— WRITTEN PROBLEM —
All of the material below is to be repeated exactly.
--------------------
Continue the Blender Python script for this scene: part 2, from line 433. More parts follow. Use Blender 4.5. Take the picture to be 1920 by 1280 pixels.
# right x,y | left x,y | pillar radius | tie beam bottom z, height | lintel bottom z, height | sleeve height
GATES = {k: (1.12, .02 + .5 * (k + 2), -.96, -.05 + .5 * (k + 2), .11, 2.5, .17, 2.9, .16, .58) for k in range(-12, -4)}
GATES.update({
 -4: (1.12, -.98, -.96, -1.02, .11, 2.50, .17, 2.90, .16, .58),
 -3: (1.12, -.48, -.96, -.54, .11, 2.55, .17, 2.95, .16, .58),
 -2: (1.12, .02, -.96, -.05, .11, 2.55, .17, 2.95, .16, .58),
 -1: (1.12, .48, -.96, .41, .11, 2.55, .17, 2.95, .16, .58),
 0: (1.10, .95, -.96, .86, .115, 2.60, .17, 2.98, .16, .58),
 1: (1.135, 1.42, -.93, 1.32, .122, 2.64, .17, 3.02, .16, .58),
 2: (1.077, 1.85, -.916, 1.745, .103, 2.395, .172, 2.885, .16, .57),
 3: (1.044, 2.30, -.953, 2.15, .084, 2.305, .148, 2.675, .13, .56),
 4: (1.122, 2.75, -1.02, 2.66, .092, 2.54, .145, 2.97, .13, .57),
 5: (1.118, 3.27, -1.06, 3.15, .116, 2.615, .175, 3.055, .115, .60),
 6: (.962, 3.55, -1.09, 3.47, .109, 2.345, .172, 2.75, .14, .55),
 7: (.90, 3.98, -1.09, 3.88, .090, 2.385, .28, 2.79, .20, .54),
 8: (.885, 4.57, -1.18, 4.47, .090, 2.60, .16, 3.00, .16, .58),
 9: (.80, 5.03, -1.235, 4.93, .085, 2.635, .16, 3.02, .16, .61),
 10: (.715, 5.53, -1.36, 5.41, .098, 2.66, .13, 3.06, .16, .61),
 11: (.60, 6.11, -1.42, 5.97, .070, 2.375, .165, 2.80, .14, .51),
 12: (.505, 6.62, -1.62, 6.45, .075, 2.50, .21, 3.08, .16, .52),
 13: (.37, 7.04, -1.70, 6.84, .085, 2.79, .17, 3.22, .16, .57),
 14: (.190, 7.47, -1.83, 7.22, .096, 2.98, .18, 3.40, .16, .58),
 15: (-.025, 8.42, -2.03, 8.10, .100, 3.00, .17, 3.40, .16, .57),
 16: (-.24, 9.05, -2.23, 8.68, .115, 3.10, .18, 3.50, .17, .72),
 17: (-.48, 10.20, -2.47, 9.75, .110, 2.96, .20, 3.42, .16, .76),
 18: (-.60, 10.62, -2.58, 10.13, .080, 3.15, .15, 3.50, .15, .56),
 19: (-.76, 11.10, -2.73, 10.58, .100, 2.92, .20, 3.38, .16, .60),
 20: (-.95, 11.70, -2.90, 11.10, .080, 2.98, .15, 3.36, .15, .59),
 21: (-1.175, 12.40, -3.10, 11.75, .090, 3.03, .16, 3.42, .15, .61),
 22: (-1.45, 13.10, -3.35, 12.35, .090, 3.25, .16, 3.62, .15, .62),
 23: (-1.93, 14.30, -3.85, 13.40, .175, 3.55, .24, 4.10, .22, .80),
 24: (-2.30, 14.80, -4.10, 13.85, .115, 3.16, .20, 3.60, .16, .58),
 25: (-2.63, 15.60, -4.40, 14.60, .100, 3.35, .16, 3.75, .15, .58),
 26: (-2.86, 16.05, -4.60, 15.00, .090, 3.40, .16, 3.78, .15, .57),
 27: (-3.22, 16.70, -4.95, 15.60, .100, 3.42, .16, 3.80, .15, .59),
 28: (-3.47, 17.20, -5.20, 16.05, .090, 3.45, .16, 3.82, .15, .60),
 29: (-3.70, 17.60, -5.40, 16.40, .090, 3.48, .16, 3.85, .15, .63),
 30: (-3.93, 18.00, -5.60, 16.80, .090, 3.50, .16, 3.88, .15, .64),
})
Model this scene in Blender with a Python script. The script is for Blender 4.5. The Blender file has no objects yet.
--------------------
— EXPECTED ANSWER —
Continue the Blender Python script for this scene: part 2, from line 433. More parts follow. Use Blender 4.5. Take the picture to be 1920 by 1280 pixels.
# right x,y | left x,y | pillar radius | tie beam bottom z, height | lintel bottom z, height | sleeve height
GATES = {k: (1.12, .02 + .5 * (k + 2), -.96, -.05 + .5 * (k + 2), .11, 2.5, .17, 2.9, .16, .58) for k in range(-12, -4)}
GATES.update({
 -4: (1.12, -.98, -.96, -1.02, .11, 2.50, .17, 2.90, .16, .58),
 -3: (1.12, -.48, -.96, -.54, .11, 2.55, .17, 2.95, .16, .58),
 -2: (1.12, .02, -.96, -.05, .11, 2.55, .17, 2.95, .16, .58),
 -1: (1.12, .48, -.96, .41, .11, 2.55, .17, 2.95, .16, .58),
 0: (1.10, .95, -.96, .86, .115, 2.60, .17, 2.98, .16, .58),
 1: (1.135, 1.42, -.93, 1.32, .122, 2.64, .17, 3.02, .16, .58),
 2: (1.077, 1.85, -.916, 1.745, .103, 2.395, .172, 2.885, .16, .57),
 3: (1.044, 2.30, -.953, 2.15, .084, 2.305, .148, 2.675, .13, .56),
 4: (1.122, 2.75, -1.02, 2.66, .092, 2.54, .145, 2.97, .13, .57),
 5: (1.118, 3.27, -1.06, 3.15, .116, 2.615, .175, 3.055, .115, .60),
 6: (.962, 3.55, -1.09, 3.47, .109, 2.345, .172, 2.75, .14, .55),
 7: (.90, 3.98, -1.09, 3.88, .090, 2.385, .28, 2.79, .20, .54),
 8: (.885, 4.57, -1.18, 4.47, .090, 2.60, .16, 3.00, .16, .58),
 9: (.80, 5.03, -1.235, 4.93, .085, 2.635, .16, 3.02, .16, .61),
 10: (.715, 5.53, -1.36, 5.41, .098, 2.66, .13, 3.06, .16, .61),
 11: (.60, 6.11, -1.42, 5.97, .070, 2.375, .165, 2.80, .14, .51),
 12: (.505, 6.62, -1.62, 6.45, .075, 2.50, .21, 3.08, .16, .52),
 13: (.37, 7.04, -1.70, 6.84, .085, 2.79, .17, 3.22, .16, .57),
 14: (.190, 7.47, -1.83, 7.22, .096, 2.98, .18, 3.40, .16, .58),
 15: (-.025, 8.42, -2.03, 8.10, .100, 3.00, .17, 3.40, .16, .57),
 16: (-.24, 9.05, -2.23, 8.68, .115, 3.10, .18, 3.50, .17, .72),
 17: (-.48, 10.20, -2.47, 9.75, .110, 2.96, .20, 3.42, .16, .76),
 18: (-.60, 10.62, -2.58, 10.13, .080, 3.15, .15, 3.50, .15, .56),
 19: (-.76, 11.10, -2.73, 10.58, .100, 2.92, .20, 3.38, .16, .60),
 20: (-.95, 11.70, -2.90, 11.10, .080, 2.98, .15, 3.36, .15, .59),
 21: (-1.175, 12.40, -3.10, 11.75, .090, 3.03, .16, 3.42, .15, .61),
 22: (-1.45, 13.10, -3.35, 12.35, .090, 3.25, .16, 3.62, .15, .62),
 23: (-1.93, 14.30, -3.85, 13.40, .175, 3.55, .24, 4.10, .22, .80),
 24: (-2.30, 14.80, -4.10, 13.85, .115, 3.16, .20, 3.60, .16, .58),
 25: (-2.63, 15.60, -4.40, 14.60, .100, 3.35, .16, 3.75, .15, .58),
 26: (-2.86, 16.05, -4.60, 15.00, .090, 3.40, .16, 3.78, .15, .57),
 27: (-3.22, 16.70, -4.95, 15.60, .100, 3.42, .16, 3.80, .15, .59),
 28: (-3.47, 17.20, -5.20, 16.05, .090, 3.45, .16, 3.82, .15, .60),
 29: (-3.70, 17.60, -5.40, 16.40, .090, 3.48, .16, 3.85, .15, .63),
 30: (-3.93, 18.00, -5.60, 16.80, .090, 3.50, .16, 3.88, .15, .64),
})
Model this scene in Blender with a Python script. The script is for Blender 4.5. The Blender file has no objects yet.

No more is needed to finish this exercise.